LISTED RECORDS:

◆ ◆ ◆

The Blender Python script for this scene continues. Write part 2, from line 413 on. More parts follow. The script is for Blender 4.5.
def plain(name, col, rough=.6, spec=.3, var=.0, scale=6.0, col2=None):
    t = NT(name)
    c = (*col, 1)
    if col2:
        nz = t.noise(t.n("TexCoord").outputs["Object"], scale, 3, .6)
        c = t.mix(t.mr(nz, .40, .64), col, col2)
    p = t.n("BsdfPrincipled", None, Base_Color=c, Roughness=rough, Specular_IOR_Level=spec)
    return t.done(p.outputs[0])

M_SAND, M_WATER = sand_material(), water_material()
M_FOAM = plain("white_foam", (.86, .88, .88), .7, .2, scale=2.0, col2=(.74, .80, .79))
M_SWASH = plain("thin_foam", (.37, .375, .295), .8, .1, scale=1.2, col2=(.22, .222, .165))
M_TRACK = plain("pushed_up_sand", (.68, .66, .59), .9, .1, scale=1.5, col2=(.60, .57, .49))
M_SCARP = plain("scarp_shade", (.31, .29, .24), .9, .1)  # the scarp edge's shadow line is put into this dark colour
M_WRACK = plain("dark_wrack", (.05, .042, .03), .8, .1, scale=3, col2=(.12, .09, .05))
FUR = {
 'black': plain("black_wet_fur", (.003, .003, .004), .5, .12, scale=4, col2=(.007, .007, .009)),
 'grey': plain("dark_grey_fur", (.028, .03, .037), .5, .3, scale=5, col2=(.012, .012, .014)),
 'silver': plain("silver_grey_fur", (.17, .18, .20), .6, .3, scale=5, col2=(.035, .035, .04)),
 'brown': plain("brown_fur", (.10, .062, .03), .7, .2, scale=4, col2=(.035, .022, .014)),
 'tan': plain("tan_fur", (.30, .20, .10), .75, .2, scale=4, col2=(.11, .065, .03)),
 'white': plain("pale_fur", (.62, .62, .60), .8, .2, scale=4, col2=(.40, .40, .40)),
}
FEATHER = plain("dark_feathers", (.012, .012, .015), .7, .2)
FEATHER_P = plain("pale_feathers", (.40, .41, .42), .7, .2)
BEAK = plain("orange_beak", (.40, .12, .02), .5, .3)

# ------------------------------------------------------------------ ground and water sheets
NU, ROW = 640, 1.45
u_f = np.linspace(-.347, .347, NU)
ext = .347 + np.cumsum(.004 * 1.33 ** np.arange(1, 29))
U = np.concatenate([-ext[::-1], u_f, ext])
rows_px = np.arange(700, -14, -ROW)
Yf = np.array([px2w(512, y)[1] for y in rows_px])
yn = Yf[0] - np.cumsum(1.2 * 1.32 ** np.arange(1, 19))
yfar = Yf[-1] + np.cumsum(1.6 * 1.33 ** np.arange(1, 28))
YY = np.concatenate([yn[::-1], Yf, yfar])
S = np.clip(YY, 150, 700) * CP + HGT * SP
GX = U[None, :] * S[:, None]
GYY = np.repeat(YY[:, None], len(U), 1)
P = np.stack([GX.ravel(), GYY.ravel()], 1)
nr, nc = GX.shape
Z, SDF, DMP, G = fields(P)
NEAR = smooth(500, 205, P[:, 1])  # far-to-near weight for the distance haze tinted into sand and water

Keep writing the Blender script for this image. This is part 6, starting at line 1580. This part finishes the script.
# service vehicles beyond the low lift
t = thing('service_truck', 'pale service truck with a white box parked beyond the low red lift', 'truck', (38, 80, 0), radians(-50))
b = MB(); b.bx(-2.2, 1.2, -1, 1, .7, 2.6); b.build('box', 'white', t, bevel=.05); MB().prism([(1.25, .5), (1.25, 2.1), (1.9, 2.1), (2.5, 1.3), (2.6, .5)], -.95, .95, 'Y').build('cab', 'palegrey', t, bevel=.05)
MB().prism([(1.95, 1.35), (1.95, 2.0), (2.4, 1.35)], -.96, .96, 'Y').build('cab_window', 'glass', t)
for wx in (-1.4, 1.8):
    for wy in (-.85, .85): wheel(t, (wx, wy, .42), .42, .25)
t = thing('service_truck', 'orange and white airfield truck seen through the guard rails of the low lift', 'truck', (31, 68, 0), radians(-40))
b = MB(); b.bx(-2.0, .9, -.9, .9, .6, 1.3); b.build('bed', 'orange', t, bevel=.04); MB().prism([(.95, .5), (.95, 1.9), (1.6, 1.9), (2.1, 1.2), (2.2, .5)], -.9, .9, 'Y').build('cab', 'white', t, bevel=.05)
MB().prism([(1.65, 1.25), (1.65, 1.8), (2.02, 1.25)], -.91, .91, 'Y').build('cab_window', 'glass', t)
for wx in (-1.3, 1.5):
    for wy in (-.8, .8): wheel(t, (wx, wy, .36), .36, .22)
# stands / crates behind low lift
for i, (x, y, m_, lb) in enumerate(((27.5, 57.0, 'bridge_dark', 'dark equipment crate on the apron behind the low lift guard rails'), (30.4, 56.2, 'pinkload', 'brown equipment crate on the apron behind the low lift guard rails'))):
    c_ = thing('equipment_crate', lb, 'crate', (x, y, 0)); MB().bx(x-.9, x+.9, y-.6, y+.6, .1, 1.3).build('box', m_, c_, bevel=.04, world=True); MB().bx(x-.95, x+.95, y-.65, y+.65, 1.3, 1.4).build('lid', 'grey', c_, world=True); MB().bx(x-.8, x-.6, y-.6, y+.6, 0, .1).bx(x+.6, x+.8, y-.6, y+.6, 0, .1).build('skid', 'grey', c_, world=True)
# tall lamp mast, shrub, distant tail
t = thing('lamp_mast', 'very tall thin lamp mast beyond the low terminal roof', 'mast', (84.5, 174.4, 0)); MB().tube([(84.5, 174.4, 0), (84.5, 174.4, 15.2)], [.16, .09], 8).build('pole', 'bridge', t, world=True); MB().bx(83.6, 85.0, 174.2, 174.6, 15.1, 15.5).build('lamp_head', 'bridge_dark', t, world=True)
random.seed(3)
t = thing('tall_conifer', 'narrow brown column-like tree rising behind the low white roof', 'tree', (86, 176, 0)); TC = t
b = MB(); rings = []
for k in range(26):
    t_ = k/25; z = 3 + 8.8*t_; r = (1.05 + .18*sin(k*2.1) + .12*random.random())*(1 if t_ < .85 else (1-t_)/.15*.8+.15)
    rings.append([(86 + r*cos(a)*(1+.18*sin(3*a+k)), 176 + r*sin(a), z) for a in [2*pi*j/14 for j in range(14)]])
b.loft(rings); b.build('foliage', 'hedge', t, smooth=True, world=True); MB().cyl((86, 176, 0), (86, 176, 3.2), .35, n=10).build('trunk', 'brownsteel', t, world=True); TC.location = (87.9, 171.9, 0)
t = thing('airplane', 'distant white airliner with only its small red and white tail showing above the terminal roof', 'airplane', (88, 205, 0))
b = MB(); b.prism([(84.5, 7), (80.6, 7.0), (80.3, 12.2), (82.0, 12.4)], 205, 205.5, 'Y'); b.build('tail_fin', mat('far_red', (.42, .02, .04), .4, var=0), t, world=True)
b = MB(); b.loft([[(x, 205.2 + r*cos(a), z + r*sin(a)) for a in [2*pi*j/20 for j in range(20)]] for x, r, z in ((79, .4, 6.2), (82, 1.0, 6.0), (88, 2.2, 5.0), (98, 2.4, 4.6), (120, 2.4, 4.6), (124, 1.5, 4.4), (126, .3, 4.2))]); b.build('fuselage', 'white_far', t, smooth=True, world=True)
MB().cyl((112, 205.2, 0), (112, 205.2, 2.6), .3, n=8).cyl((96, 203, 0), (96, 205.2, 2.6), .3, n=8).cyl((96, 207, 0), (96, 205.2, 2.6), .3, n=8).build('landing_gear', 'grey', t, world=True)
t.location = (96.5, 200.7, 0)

◆ ◆ ◆

TASK TO CARRY OUT:
Print exactly the lines from the beginning of the entries through the line with "return t.done(p.outputs[0])". Output nothing more.

SOLUTION:
The Blender Python script for this scene continues. Write part 2, from line 413 on. More parts follow. The script is for Blender 4.5.
def plain(name, col, rough=.6, spec=.3, var=.0, scale=6.0, col2=None):
    t = NT(name)
    c = (*col, 1)
    if col2:
        nz = t.noise(t.n("TexCoord").outputs["Object"], scale, 3, .6)
        c = t.mix(t.mr(nz, .40, .64), col, col2)
    p = t.n("BsdfPrincipled", None, Base_Color=c, Roughness=rough, Specular_IOR_Level=spec)
    return t.done(p.outputs[0])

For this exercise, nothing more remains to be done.